Heading for the Serbian border, Ghaith tries to “preserve his phone’s battery life, in case he needed to use G.P.S.,” surely the defining tribulation for the modern migrant. On, through Hungary, into Austria, and Germany, where Ghaith sent his brother Ghalib “a dropped pin on Viber, the messaging app” (whatever that is), confirming that he was indeed in the country. After all this messaging and pinning and chat-rooming and recharging and life-preserving across ten borders, Ghaith landed in Sweden, where an immigration officer “recorded his fingerprints, ran the data through an E.U. database, and confirmed that he had not previously been processed in Europe. ‘You are now under the custody of Sweden,’ she told him. ‘Sweden will take care of you.'” A happy ending.

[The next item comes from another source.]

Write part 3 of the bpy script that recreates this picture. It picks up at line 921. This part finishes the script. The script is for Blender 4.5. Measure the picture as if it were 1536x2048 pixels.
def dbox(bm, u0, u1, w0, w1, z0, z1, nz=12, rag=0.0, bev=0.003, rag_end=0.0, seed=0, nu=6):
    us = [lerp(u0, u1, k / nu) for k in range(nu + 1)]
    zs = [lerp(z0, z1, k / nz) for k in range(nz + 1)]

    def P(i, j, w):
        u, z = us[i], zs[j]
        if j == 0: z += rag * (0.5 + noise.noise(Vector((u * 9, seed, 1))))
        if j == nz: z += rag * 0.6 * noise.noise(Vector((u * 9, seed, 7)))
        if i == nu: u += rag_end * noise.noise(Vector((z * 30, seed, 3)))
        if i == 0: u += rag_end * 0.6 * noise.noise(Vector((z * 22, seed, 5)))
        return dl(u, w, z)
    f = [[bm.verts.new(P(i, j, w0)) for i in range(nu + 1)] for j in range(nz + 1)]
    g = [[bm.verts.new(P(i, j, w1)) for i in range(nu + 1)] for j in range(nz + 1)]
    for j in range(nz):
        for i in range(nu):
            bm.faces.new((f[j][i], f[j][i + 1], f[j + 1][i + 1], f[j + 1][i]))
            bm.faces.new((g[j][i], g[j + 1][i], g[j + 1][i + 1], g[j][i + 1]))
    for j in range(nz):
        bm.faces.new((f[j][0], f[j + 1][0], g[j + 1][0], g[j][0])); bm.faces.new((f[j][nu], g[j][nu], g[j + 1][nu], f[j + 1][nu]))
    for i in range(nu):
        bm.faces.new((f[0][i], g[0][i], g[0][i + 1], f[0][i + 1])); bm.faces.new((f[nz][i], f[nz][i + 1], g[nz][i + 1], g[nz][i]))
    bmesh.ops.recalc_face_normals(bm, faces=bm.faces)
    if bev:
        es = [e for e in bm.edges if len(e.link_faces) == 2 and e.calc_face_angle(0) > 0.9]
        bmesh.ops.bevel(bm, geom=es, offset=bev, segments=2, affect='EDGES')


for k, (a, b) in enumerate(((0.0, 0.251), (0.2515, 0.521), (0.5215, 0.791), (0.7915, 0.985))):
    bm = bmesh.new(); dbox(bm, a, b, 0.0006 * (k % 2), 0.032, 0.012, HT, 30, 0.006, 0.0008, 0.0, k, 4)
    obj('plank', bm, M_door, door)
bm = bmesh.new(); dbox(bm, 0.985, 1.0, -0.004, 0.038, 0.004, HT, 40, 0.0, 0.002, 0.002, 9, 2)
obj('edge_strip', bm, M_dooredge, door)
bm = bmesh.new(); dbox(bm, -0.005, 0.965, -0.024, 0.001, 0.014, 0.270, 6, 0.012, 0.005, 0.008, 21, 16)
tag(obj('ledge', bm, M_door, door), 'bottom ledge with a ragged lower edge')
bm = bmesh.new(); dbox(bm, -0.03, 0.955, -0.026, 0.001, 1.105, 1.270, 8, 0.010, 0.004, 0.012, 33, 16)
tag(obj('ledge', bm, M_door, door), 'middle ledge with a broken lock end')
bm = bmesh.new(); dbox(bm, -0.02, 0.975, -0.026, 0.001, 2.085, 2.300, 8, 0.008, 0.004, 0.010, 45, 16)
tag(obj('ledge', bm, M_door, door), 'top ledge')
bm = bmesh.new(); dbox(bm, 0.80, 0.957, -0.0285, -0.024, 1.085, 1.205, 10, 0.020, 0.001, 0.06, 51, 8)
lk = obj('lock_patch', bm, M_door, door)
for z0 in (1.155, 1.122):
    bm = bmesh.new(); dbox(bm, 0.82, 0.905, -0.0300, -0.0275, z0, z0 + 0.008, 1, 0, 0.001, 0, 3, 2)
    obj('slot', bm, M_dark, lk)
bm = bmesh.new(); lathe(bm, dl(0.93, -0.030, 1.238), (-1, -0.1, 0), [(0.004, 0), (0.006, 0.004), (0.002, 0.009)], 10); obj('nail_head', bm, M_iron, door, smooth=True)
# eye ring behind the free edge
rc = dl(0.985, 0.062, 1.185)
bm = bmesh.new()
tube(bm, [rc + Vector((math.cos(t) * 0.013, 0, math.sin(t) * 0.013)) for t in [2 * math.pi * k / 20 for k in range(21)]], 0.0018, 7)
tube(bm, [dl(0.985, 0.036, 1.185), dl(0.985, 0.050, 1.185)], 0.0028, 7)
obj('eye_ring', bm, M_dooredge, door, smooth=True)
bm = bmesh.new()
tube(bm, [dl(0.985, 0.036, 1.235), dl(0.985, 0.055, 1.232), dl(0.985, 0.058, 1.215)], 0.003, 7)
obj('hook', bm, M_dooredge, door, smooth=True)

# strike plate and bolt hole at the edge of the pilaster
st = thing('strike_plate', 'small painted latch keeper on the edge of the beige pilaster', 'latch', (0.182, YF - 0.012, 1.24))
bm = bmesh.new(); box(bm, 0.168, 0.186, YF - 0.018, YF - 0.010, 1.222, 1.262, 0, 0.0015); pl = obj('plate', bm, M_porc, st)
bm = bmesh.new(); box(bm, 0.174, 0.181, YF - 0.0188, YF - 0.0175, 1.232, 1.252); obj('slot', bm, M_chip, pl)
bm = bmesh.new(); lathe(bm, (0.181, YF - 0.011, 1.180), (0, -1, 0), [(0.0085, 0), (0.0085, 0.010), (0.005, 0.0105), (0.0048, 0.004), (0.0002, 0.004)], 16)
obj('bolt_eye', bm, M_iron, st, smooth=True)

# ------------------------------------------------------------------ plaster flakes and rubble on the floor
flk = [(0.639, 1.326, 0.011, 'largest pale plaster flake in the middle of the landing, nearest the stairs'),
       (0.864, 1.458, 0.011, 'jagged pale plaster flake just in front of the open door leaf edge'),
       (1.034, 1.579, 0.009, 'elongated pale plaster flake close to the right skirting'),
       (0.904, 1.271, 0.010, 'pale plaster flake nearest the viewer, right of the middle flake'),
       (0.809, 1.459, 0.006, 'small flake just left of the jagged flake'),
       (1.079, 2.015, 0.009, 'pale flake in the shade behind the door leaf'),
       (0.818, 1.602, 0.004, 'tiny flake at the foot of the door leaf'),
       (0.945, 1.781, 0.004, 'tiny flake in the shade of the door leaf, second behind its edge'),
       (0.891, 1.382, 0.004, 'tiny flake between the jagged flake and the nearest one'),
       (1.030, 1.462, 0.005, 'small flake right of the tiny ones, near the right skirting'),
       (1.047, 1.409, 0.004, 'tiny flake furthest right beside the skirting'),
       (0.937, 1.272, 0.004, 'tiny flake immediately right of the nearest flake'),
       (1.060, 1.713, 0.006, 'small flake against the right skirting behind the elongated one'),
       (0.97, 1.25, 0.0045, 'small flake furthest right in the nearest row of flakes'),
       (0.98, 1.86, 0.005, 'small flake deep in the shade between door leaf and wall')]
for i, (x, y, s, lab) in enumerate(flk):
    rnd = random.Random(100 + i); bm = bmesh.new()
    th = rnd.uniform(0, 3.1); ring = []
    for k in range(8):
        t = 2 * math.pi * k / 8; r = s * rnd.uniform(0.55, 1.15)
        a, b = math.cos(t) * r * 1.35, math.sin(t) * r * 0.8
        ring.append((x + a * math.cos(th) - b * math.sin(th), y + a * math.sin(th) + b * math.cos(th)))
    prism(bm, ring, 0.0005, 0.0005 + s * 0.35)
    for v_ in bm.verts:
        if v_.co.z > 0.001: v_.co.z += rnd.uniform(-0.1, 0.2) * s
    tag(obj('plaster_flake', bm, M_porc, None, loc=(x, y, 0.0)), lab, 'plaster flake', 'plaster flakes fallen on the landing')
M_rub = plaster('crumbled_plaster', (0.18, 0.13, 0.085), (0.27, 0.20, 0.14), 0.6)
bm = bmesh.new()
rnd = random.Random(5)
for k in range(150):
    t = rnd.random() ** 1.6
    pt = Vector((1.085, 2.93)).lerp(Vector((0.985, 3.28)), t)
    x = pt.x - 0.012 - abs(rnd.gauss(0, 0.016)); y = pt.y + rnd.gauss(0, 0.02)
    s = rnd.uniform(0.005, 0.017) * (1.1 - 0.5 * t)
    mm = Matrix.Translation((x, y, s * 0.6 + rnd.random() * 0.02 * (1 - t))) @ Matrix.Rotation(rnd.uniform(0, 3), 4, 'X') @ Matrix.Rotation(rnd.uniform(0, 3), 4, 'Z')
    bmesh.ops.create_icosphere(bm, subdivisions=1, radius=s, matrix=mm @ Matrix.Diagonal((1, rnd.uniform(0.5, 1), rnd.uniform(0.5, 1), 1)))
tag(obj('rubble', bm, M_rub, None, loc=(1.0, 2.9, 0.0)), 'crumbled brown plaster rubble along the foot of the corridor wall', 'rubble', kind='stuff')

Long, complex, discursive and at times unbearably arduous, I still recommend this New Yorker article. (Boom, boom!) We are living in times as yet unrehearsed, not even in the 30s and 40s. The migration from Middle East to Western Europe defines us, whichever side of the barbed wire fence we sit on. And it seems that if mobile, wireless communications are the scourge of so much of our modern life, leading us to walk blindly through station concourses as we travel freely about the place, they can also truly act as a device for escape, safety, freedom and life.
Now, let’s bomb a few more Syrians out of there. No charge.